** START **

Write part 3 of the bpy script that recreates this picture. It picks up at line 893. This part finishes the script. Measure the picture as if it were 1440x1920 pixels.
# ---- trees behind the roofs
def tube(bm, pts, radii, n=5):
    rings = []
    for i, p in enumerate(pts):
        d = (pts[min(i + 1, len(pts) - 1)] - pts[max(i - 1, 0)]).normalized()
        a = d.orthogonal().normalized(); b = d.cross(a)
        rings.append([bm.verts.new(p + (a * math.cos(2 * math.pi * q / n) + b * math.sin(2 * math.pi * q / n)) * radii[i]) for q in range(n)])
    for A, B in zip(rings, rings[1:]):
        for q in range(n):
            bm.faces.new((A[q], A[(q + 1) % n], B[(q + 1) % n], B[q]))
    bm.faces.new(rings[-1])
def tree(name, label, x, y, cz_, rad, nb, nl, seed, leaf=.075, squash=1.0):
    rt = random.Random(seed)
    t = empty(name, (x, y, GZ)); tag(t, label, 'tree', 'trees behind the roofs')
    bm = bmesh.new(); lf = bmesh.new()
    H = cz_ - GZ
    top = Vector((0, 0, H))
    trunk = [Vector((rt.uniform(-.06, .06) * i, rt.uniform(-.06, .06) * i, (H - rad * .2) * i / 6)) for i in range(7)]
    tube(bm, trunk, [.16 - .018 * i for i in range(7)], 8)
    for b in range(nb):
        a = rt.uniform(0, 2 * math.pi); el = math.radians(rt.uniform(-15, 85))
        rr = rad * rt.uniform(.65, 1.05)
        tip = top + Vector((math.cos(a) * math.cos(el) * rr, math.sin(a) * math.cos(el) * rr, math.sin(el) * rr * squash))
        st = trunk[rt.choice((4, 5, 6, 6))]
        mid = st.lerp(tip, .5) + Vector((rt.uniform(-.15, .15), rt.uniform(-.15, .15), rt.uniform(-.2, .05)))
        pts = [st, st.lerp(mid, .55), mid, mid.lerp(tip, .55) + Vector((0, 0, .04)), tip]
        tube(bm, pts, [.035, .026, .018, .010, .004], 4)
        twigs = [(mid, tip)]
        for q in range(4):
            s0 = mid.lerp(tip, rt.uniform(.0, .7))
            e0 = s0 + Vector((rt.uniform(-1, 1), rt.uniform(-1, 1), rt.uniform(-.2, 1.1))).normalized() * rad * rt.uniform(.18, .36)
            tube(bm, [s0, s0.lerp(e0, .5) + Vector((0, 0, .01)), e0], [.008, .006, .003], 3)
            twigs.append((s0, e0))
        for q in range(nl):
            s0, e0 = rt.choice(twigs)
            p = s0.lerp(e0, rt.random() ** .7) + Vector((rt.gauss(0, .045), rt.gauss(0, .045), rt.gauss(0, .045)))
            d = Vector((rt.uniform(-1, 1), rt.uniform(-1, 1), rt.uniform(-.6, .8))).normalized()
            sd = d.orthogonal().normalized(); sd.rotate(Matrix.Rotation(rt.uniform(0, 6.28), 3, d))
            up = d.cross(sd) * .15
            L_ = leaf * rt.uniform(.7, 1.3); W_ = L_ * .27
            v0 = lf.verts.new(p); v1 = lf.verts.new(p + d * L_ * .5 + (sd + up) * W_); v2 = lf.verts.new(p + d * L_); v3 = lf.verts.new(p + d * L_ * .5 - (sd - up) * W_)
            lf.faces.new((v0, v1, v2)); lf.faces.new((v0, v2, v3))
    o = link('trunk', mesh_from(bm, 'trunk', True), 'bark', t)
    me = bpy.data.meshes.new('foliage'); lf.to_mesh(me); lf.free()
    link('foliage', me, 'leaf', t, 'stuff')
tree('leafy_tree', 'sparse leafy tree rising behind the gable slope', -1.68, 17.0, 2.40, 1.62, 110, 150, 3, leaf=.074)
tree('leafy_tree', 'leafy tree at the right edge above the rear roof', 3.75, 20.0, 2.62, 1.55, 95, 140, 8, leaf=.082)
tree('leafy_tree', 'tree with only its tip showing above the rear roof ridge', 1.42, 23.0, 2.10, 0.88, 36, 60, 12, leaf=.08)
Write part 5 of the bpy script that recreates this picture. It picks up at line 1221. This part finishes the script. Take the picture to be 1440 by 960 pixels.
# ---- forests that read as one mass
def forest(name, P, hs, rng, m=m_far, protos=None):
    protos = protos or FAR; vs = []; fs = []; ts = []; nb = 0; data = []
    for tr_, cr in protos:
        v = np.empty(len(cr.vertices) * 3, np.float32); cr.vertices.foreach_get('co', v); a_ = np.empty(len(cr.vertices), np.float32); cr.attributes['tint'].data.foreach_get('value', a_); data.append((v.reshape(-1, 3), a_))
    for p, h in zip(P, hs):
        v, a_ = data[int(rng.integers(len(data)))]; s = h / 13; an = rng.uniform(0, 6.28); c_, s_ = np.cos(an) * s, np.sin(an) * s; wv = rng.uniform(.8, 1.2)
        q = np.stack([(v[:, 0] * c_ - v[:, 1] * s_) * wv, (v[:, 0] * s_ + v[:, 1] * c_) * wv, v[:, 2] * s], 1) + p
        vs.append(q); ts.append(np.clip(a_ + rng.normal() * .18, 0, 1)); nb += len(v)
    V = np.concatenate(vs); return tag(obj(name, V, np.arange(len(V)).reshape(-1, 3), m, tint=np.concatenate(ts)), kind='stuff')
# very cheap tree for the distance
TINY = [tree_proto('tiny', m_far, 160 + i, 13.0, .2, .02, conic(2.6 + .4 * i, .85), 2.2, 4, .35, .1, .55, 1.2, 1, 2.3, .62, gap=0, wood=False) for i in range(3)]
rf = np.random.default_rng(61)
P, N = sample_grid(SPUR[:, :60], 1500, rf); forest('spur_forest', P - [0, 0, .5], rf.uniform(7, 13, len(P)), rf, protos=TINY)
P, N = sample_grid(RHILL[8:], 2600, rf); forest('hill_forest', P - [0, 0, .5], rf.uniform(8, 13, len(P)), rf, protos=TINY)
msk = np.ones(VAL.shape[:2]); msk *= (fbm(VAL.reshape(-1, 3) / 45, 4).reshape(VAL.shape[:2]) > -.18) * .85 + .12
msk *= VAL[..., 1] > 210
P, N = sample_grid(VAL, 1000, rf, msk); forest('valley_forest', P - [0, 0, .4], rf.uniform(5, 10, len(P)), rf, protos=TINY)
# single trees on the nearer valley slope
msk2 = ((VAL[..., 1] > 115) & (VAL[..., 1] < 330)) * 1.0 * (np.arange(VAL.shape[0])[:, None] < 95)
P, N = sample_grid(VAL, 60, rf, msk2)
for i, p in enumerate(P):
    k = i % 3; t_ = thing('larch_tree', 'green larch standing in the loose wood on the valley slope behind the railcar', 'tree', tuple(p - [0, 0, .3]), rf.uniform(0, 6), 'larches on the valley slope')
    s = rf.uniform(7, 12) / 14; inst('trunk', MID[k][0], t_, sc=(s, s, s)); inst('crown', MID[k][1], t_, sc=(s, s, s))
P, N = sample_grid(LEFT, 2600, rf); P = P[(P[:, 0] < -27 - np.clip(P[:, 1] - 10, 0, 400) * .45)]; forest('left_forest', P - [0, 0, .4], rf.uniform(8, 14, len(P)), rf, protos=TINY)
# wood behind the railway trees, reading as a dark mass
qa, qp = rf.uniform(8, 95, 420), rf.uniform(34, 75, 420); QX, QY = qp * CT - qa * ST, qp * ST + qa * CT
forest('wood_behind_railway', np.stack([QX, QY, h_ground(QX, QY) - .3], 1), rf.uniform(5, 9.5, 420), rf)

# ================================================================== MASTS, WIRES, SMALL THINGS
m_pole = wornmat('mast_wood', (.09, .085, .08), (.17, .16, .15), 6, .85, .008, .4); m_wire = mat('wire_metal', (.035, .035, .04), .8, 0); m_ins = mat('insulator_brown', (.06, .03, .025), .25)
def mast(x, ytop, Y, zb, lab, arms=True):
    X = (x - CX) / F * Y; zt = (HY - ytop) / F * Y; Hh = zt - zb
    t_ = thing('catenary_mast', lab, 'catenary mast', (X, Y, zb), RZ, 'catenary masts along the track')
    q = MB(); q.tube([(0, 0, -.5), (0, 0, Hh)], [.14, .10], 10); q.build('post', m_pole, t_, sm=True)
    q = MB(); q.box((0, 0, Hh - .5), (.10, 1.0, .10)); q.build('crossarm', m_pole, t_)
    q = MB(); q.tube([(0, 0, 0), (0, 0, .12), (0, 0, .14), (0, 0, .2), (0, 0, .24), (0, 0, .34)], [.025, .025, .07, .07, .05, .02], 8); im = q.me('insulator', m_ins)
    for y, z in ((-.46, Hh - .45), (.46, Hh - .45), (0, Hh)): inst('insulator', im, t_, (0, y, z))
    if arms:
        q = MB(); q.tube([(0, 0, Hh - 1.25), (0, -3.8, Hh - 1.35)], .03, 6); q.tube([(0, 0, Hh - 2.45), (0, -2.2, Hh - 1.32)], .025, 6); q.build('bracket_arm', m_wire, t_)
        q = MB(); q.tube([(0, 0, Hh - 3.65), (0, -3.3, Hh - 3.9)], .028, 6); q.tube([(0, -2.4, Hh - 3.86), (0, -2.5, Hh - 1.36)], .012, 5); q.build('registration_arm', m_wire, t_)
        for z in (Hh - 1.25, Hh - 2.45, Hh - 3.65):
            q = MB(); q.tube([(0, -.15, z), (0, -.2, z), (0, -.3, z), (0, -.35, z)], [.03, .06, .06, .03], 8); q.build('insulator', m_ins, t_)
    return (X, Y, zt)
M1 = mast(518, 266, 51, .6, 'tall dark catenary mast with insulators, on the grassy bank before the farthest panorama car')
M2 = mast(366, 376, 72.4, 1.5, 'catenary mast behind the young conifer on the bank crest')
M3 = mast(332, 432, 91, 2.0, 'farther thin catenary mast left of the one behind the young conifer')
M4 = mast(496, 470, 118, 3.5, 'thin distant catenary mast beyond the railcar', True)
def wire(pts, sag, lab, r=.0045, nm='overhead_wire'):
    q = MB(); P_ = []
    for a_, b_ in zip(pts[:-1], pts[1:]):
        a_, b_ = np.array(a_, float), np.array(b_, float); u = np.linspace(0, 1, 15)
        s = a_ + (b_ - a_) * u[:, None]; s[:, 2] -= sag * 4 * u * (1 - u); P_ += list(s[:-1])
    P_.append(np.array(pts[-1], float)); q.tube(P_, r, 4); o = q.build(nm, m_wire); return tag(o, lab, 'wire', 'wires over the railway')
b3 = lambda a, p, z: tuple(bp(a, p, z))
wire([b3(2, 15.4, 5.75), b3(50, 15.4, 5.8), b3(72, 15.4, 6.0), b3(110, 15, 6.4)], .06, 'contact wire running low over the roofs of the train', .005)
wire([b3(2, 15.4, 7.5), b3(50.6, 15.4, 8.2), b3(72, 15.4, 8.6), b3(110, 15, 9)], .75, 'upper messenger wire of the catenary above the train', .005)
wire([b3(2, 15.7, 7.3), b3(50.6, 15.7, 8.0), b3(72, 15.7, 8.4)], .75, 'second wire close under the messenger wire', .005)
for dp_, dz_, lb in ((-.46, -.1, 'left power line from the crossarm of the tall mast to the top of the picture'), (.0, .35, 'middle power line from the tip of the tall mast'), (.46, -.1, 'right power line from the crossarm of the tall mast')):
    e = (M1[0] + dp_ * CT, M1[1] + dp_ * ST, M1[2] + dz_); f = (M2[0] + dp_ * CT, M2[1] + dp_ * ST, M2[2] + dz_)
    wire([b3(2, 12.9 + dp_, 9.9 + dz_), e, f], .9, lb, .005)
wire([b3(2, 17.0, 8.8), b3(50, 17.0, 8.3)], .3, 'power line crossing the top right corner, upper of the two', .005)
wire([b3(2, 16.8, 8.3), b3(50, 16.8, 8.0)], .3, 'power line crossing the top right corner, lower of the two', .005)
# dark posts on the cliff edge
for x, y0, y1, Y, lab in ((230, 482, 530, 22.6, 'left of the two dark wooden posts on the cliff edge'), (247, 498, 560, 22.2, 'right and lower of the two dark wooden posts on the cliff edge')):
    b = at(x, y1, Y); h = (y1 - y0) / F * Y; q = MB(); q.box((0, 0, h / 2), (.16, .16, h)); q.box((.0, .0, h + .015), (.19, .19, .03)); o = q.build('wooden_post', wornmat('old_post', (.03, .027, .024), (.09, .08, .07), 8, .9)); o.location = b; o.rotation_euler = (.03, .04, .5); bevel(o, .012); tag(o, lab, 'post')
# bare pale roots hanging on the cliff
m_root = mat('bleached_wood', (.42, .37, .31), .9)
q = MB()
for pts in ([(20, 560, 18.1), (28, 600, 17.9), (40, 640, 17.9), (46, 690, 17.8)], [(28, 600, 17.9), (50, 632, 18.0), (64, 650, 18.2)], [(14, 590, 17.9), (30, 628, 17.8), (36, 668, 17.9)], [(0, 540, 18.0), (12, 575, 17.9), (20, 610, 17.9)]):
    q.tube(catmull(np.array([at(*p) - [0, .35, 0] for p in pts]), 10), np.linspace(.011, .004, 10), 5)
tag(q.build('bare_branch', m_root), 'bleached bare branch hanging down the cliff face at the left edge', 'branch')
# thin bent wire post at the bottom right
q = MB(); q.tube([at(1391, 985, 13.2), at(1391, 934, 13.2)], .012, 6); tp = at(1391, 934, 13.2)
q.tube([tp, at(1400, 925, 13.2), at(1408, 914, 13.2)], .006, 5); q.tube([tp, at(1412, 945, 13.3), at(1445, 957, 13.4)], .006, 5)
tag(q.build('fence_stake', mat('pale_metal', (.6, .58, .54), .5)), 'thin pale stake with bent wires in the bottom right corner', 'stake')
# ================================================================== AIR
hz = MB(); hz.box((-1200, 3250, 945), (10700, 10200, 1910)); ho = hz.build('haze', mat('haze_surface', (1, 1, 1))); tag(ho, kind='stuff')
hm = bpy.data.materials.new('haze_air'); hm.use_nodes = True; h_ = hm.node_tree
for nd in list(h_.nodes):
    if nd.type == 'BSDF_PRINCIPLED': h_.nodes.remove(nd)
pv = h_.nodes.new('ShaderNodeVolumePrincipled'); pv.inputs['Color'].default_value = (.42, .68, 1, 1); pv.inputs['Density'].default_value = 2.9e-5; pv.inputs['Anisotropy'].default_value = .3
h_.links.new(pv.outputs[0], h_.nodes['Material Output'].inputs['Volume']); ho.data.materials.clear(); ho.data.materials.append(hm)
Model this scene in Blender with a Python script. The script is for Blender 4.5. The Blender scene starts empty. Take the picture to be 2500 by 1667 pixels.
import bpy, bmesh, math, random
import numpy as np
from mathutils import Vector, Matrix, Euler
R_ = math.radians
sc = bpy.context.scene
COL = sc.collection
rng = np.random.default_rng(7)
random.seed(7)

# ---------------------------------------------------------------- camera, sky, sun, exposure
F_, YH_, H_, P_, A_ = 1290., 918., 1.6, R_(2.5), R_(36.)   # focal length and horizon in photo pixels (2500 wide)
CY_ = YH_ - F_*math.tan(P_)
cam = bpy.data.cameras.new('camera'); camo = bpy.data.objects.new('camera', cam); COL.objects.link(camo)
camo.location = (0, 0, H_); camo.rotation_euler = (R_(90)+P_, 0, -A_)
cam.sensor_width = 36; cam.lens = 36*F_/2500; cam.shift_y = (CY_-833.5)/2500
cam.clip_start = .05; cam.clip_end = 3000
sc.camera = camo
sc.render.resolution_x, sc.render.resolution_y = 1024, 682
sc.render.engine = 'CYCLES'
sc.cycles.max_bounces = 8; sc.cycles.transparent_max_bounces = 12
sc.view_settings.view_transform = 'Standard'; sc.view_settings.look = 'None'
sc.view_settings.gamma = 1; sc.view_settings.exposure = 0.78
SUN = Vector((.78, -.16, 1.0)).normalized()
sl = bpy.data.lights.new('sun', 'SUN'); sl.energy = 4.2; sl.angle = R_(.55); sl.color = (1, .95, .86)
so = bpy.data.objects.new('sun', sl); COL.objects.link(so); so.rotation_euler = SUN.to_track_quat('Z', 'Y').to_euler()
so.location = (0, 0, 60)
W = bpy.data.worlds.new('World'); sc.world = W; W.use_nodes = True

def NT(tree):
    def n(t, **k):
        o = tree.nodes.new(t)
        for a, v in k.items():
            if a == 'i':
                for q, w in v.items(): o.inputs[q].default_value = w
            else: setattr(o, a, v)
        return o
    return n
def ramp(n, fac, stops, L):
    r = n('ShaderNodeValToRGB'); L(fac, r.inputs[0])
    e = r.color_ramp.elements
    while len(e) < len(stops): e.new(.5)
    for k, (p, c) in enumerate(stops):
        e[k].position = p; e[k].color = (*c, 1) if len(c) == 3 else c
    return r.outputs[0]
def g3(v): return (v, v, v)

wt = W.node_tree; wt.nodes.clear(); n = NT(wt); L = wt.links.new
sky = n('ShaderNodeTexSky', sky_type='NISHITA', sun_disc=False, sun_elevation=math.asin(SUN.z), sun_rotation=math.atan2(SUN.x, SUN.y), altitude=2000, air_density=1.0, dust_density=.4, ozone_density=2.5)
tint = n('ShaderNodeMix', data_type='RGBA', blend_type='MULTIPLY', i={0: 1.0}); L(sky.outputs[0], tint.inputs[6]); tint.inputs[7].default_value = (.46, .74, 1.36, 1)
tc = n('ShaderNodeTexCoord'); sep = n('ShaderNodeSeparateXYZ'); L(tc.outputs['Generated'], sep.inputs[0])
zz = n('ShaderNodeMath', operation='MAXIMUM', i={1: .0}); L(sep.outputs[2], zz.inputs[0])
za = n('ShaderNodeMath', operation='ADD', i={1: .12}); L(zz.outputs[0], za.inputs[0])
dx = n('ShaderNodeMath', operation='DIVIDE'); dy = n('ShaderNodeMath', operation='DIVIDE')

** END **

=== Problem to work on ===
Exactly repeat the lines from the line with "Model this scene" to the line with "random.seed(7)", including both, and output nothing else.

=== The output ===
Model this scene in Blender with a Python script. The script is for Blender 4.5. The Blender scene starts empty. Take the picture to be 2500 by 1667 pixels.
import bpy, bmesh, math, random
import numpy as np
from mathutils import Vector, Matrix, Euler
R_ = math.radians
sc = bpy.context.scene
COL = sc.collection
rng = np.random.default_rng(7)
random.seed(7)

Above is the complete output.